Archive for February 28th, 2012

Today’s quote from Isak Dinesen—”I write a little every day, without hope, without despair”—strikes me as great advice. Not just for writing, but for living. I can see why Raymond Carver liked quoting it so much.

The thing is, though, it’s extremely difficult advice to follow. Much of the time life seems to take us—creative people as well as “normals”—on a crazy seesaw of hopes and disappointments. Our expectations and wants get us muddled as we try to do the tasks before us, and when we can’t meet all those desires and self-imposed goals, we fall into fits of despondency, think ourselves failures. The inner harpies of self-criticism kick in big time then. They rend and claw without mercy.

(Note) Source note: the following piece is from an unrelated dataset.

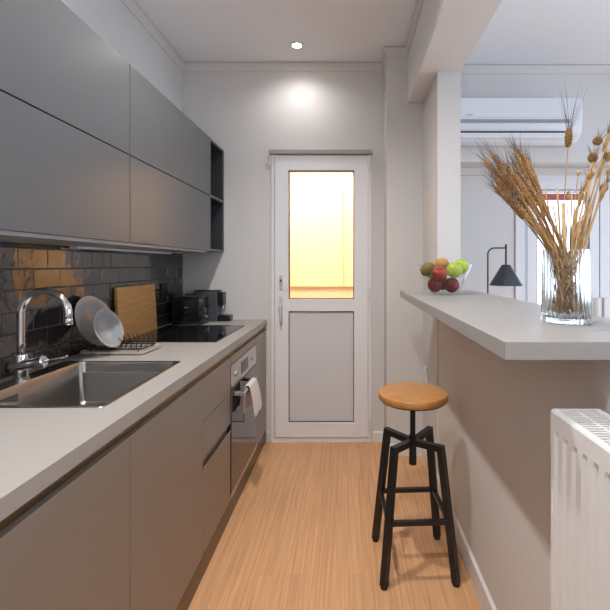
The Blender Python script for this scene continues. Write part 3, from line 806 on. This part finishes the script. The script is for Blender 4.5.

For creative people, this extends to and is magnified by the work we do. All creative work is a risk, a thing considered unnecessary by the larger world. There are so many layers of perceived failure available for us to choose from and beat ourselves up about. Creative people seem inevitably to go there, but it’s never a helpful place. It does us no good, it does our work no good.

So…without hope, without despair. Just you and the work. Just me and the work. A little every day, without expectations and the larger-than-life burdens we pile upon ourselves. Maybe this isn’t a recipe for the “current publishing environment,” but it is a recipe for doing the work when it feels like you just cannot. It’s a method of moving forward, even when the mudslides flow around your knees. It’s a practice that keeps the insanity at bay, the practice of doing the best you can with each day, and cutting yourself some slack about the other stuff.

When the harpies start piercing and biting, as oh ye gods they inevitably will, throw them a scrap of hope to gnaw on. Let them chew on that as much as they like so they stop distracting—because we don’t need it at the moment of creation any more than we need the despair.

Random quote of the day:

 

“I write a little every day, without hope, without despair.”

—Isak Dinesen, as quoted by Raymond Carver, Paris Review, Issue 88, 1983

 

Disclaimer:  The views expressed in this random quote of the day do not necessarily reflect the views of the poster, her immediate family, Siegfried and Roy, Leonard Maltin, or the Mormon Tabernacle Choir. They do, however, sometimes reflect the views of the Cottingley Fairies.